Under Competition Law 2018, in general, any economic concentration transaction (i.e., any M&A transaction) triggering the filing Thresholds prescribed in Decree 35/2020 must be notified to National Competition Committee (NCC). Accordingly, enforcement of security over shares or capital contribution by a lender, which result in a change of control of the borrower, may be considered as an economic concentration and subject to merger filing requirements under Competition Law 2018. This could pose a serious timing problem for the lender (e.g., a Vietnamese bank or a foreign lender) (the secured creditors) in enforcing mortgaged/pledged shares or capital contribution in practice.
According to Decree 163/2006, in case of mortgage/pledge of shares or capital contribution, the creditor and the debtor may agree on the following enforcement methods: (i) sale of the mortgaged/pledged shares (by way of auction or private sale); (ii) take-over of the mortgaged/pledged shares in lieu of the secured obligations or (iii) other enforcement methods.
Regarding the aforementioned methods, enforcement by way of method (ii) will require the secured creditors to notify NCC, if the take-over of mortgaged/pledged shares (a) results in the control of the secured creditors over the target and (b) triggers any of the thresholds under Decree 35/2020. This is because:
The possession of mortgaged/pledged shares leading to the control of the secured creditors in the target through enforcement process is likely to be treated as an economic concentration; and
At present, Competition Law 2018 and Decree 35/2020 have no exception for merger filing requirements in case of economic concentration as a result of enforcement of security over shares.
The strict approach of Competition Law 2018 and Decree 35/2020 on merger filing regulations does not consider the rights of the secured creditors in a secured transaction over shares or capital contribution. A merger filing could prolong the security enforcement procedure as a merger filing process could take substantial time in practice, which adversely affects the secured creditors’ rights. In the worse (but not unlikely) case, if the borrower refuses to cooperate in the merger filing process, then the lender may not be able to obtain clearance at all from the NCC.

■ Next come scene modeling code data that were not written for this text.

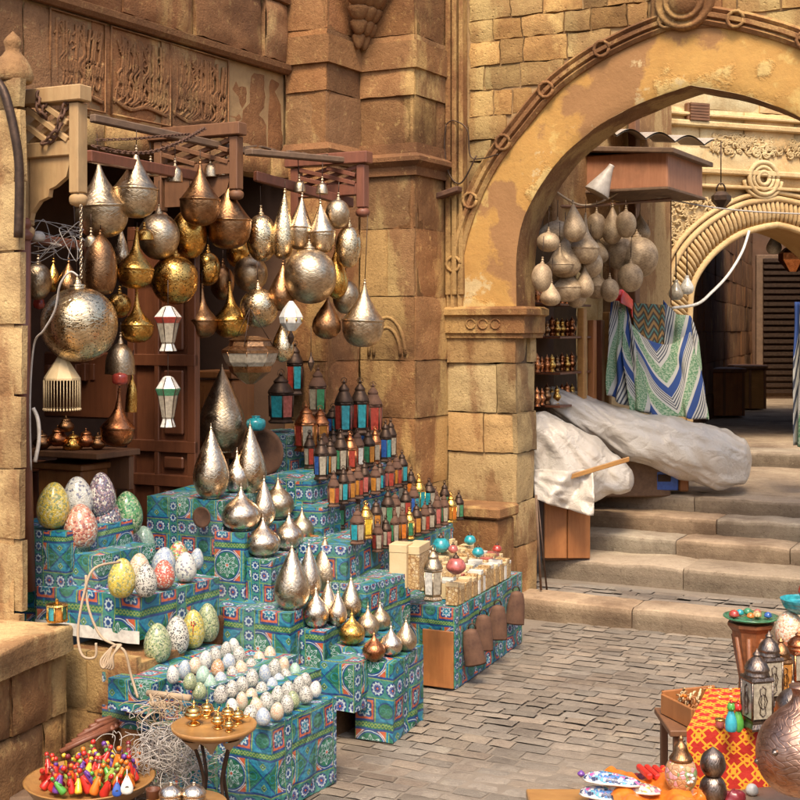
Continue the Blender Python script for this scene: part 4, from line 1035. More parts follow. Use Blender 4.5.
L(282, 192, 259, 11.5, 'slim', 'silver_p', .38, 'long slender silver teardrop lamp hanging from the right beam', 180)
L(299, 196, 250, 12.5, 'conetop', 'silver', .36, 'left one of two small silver cone topped lamps', 180)
L(323, 203, 253, 13.5, 'conetop', 'silver', .36, 'right one of two small silver cone topped lamps', 185)
L(337, 196, 229, 12.2, 'globe', 'silver_dull', .30, 'little silver globe lamp under the right lattice bracket', 182)
L(348, 221, 268, 13, 'globe', 'silver_p', .28, 'egg shaped pale silver lamp beneath the little silver globe', 214)
L(311, 243, 304, 26.5, 'globe', 'silver_dull', .44, 'large plain silver globe lamp in the centre of the right group', 235)
L(281, 264, 311, 13.5, 'tear', 'bronze', .42, 'bronze teardrop lamp against the left side of the large silver globe', 250)
L(260, 284, 328, 19, 'globe', 'silver_p', .44, 'round pierced silver globe lamp above the hexagonal glass lamp', 262)
L(337, 248, 299, 11.5, 'tear', 'gold', .22, 'brass lamp half hidden behind the large plain silver globe', 235)
L(250, 252, 292, 17, 'globe', 'silver_dull', .20, 'tarnished globe lamp half hidden between bronze and silver lamps', 240)
L(346, 276, 314, 13.5, 'globe', 'silver_dull', .16, 'dim silver globe lamp behind the widest bronze bottle lamp', 262)
L(362, 283, 347, 21, 'onion', 'silver_dull', .36, 'wide bronze silver teardrop lamp hanging furthest right by the pilaster', 215)
L(326, 298, 339, 14.5, 'tear', 'bronze', .40, 'dark bronze teardrop lamp below the large plain silver globe', 285)
L(283, 320, 362, 11, 'tear', 'silver_p', .34, 'long pale pierced teardrop lamp below the white enamel lamp', 306)
L(37, 259, 300, 14, 'globe', 'silver_dull', .10, 'dim silver globe lamp in the shade right beside the post', 246, d=5.7)
L(122, 228, 268, 8, 'slim', 'silver', .32, 'thin silver teardrop lamp squeezed between brass and bronze lamps', 215)
L(119, 290, 318, 12, 'globe', 'gold_p', .22, 'little pierced filigree ball lamp behind the lower brass bottle lamp', 270)
L(222, 262, 300, 12, 'globe', 'bronze', .12, 'shaded bronze globe lamp behind the brass bottle lamp', 250)
L(300, 252, 290, 12, 'globe', 'gold', .10, 'brass globe lamp in the shade left of the large silver globe', 240)
L(238, 236, 268, 12, 'globe', 'gold', .12, 'shaded brass globe lamp below the larger dark bronze onion lamp', 226)
L(68, 262, 300, 12, 'tear', 'bronze', .12, 'brown teardrop lamp in shade above the largest globe', 250, d=5.9)
L(52, 262, 292, 8, 'tear', 'gold', .12, 'small brass teardrop lamp in shade left of the largest globe', 250, d=5.95)
L(131, 372, 412, 6, 'bell' if 'bell' in PR else 'dome', 'gold', .26, 'slim brass bell pendant hanging beside the door edge', 350)
for k, (px, yt, yb, r, lb) in enumerate(((151, 160, 176, 8, 'leftmost little metal bell on the red beam'), (175, 162, 182, 8, 'second little metal bell on the red beam, a bit lower'), (211, 160, 177, 7, 'third little bell, left of the last one on the middle bracket'), (226, 158, 176, 8, 'rightmost little bell under the middle bracket'), (145, 226, 240, 9, 'tiny brass bell tucked against the silver globe'), (91, 232, 247, 7, 'tiny silver bell above the bullet shaped lamp'), (300, 178, 192, 6, 'left little bell hanging above the cone topped lamps'), (322, 180, 194, 6, 'right little bell hanging above the cone topped lamps'))):
    L(px, yt, yb, r, 'dome', 'silver_dull' if k != 4 else 'gold', .5 if k < 6 else .3, lb, yt-18, name='metal_bell', group='small bells between the hanging lamps')
# long chain of the biggest globe
chain([P(81, 205, 4.85), P(81, 278, 4.85)], 'bright fine chain carrying the largest pierced globe lamp', .016, .0018, 'silver')
# white flex looping beside the globe
mb = MB(); mb.tube(smooth_path([P(78, 276, 4.84), P(70, 272, 4.84), P(60, 285, 4.86), P(55, 310, 4.9), P(44, 330, 4.95), P(34, 345, 5.05), P(30, 400, 5.08), P(31, 470, 5.1)]), .004, 6)
tag(mb.build('electric_flex', M['wire'], origin=P(78, 276, 4.84)), 'pale electric flex looping from the largest globe to the red post', 'cable')
mb = MB(); mb.tube(smooth_path([P(33, 408, 5.1), P(38, 420, 5.1), P(39, 440, 5.1), P(35, 462, 5.1)]), .008, 6); tag(mb.build('bicycle_tube', M['wire'], origin=P(38, 430, 5.1)), 'pale hose hanging in a curve beside the post', 'hose')
# fringed lampshade
q = P(62, 380, 5.3); s = 5.3/F; o = empty('fringed_lamp', q, 'small white filigree cone lamp with a hanging bead fringe', 'lamp')
mb = MB(); mb.lathe([(18.5*s, 0), (18.5*s, 2*s), (4*s, 24*s), (1*s, 27*s), (.5*s, 27*s)], 8, smooth=False); mb.build('shade', M['ivory'], o, local=True)
mb = MB()
for k in range(36):
    a = 2*math.pi*k/36; x, y = math.cos(a)*18*s, math.sin(a)*18*s; mb.tube([(x, y, 0), (x, y, -28*s+R(-1, 1)*s)], .0015, 4); mb.lathe([(0, -.007), (.004, -.003), (.004, .002), (0, .006)], 6, (x, y, -29*s))
mb.build('bead_fringe', M['ivory'], o, local=True)
mb = MB(); mb.tube([(0, 0, 27*s), (0, 0, 75*s)], .002, 5); mb.build('wire', M['iron'], o, local=True)
# paper thin hexagonal glass lanterns
def hexlant(px, yt, yb, r, d, gm, lb):
    s = d/F; q = P(px, yb, d); h = (yb-yt)*s; r *= s; o = empty('glass_lantern', q, lb, 'lantern', 'small glass lanterns in front of the shop door', .3)
    mb = MB(); mb.lathe([(r*.62, 0), (r*.62, h*.01), (r*.42, h*.16)], 6, smooth=False); mb.build('base', M['g_white'], o, local=True)
    mb = MB(); mb.lathe([(r*.42, h*.16), (r*.50, h*.2), (r*.78, h*.62)], 6, smooth=False); mb.build('glass', M['g_clear'], o, local=True)
    mb = MB(); mb.lathe([(r*.79, h*.62), (r*1.0, h*.74), (r*1.0, h*.755)], 6, smooth=False); mb.build('collar', M[gm], o, local=True)
    mb = MB(); mb.lathe([(r*.98, h*.758), (r*.42, h*.97), (r*.2, h)], 6, smooth=False); mb.build('roof', M['g_white'], o, local=True)
    mb = MB()
    for k in range(6):
        a = math.pi/3*k; mb.tube([(math.cos(a)*r*w, math.sin(a)*r*w, h*z) for w, z in ((.63, 0), (.43, .16), (.8, .62), (1.0, .74), (.43, .97))], .0022, 4)
    mb.build('leading', M['iron'], o, local=True)
    mb = MB(); mb.tube([(0, 0, h), (0, 0, h+26*s)], .002, 5); mb.build('wire', M['iron'], o, local=True)
hexlant(168, 306, 351, 14, 5.4, 'g_red', 'small hexagonal glass lantern with a red band, hanging above the green one')
hexlant(168, 376, 427, 12.5, 5.4, 'g_green', 'small hexagonal glass lantern with a green band in front of the shop door')
mb = MB(); q = P(120, 379, 5.7); mb.lathe(spl([(0, -.03), (.03, -.02), (.035, 0), (.03, .02), (0, .03)], 3), 12, q); tag(mb.build('red_glass_lamp', M['g_red'], origin=q), 'red glass lamp glowing under the small silver dome lamp', 'lamp')
mb = MB(); q = P(39, 303, 5.8); mb.lathe(spl([(0, -.03), (.022, -.02), (.026, 0), (.012, .03), (0, .04)], 3), 12, q); tag(mb.build('red_glass_lamp', M['g_red'], origin=q), 'small red glass lamp below the dim globe beside the post', 'lamp')
# white enamelled star lamp
q = P(291, 331, 6.0); s = 6/F; o = empty('enamel_lamp', q, 'white enamel lamp with brass bosses between silver and bronze lamps', 'lamp')
mb = MB(); mb.lathe([(4*s, 0), (11*s, 8*s), (12*s, 14*s), (8*s, 22*s), (2*s, 30*s)], 6, smooth=False); mb.build('shade', M['c_white'], o, local=True)
for k in range(3):
    a = -1.9+k*.9; mb = MB(); mb.lathe([(0, -.004), (3*s, 0), (0, .006)], 10, (math.cos(a)*11*s, math.sin(a)*11*s, 11*s), M=Matrix.Rotation(math.pi/2, 3, 'Y')); mb.build('brass_boss', M['gold'], o, local=True)
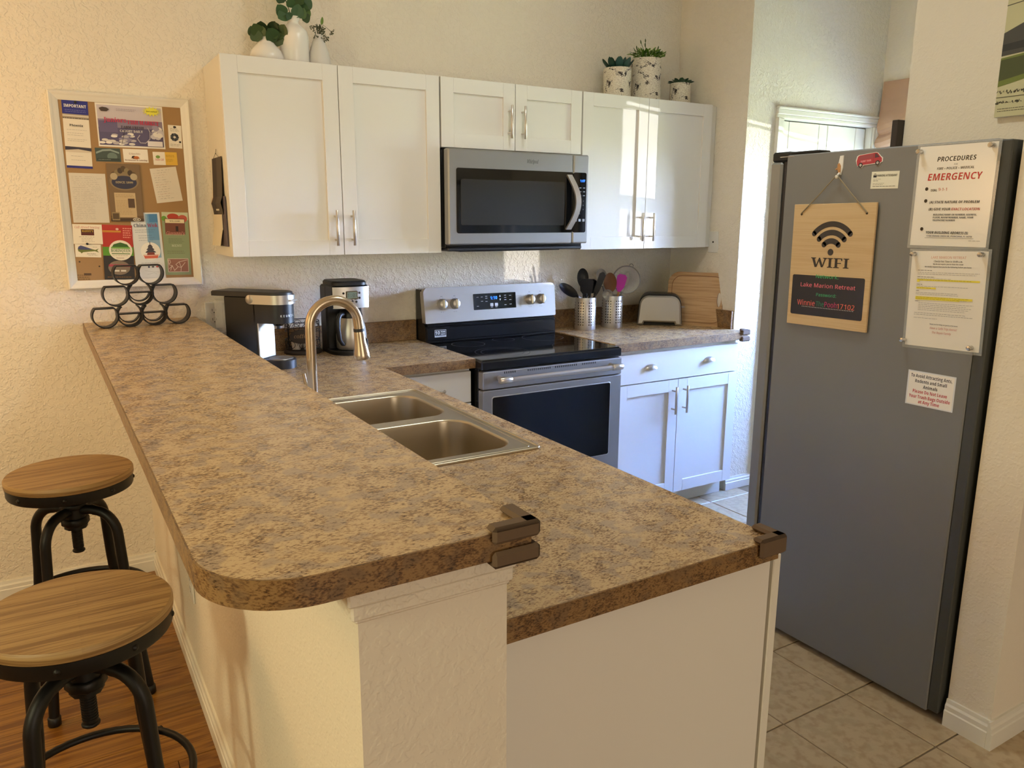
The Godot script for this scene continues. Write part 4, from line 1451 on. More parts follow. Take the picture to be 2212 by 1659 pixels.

Unlike Vietnam, the United States and EU merger filling regulations have certain exceptions in case of enforcement of security over shares. The United States merger filing regulations clearly provides that creditors and insurers are exempt from premerger notification in case of the acquisition of collateral in foreclosure or upon default of the debtor in a bona fide credit transaction. Similarly, under EU’s Merger filing regulations, credit institutions or insurance companies could also be exempt from merger filing obligation if they only hold the shares on a temporary basic with a view to reselling them and satisfy other conditions regarding voting rights and management of the target. These exceptions could protect the secured creditors’ right to enforce mortgaged/pledged shares in a more effective manner.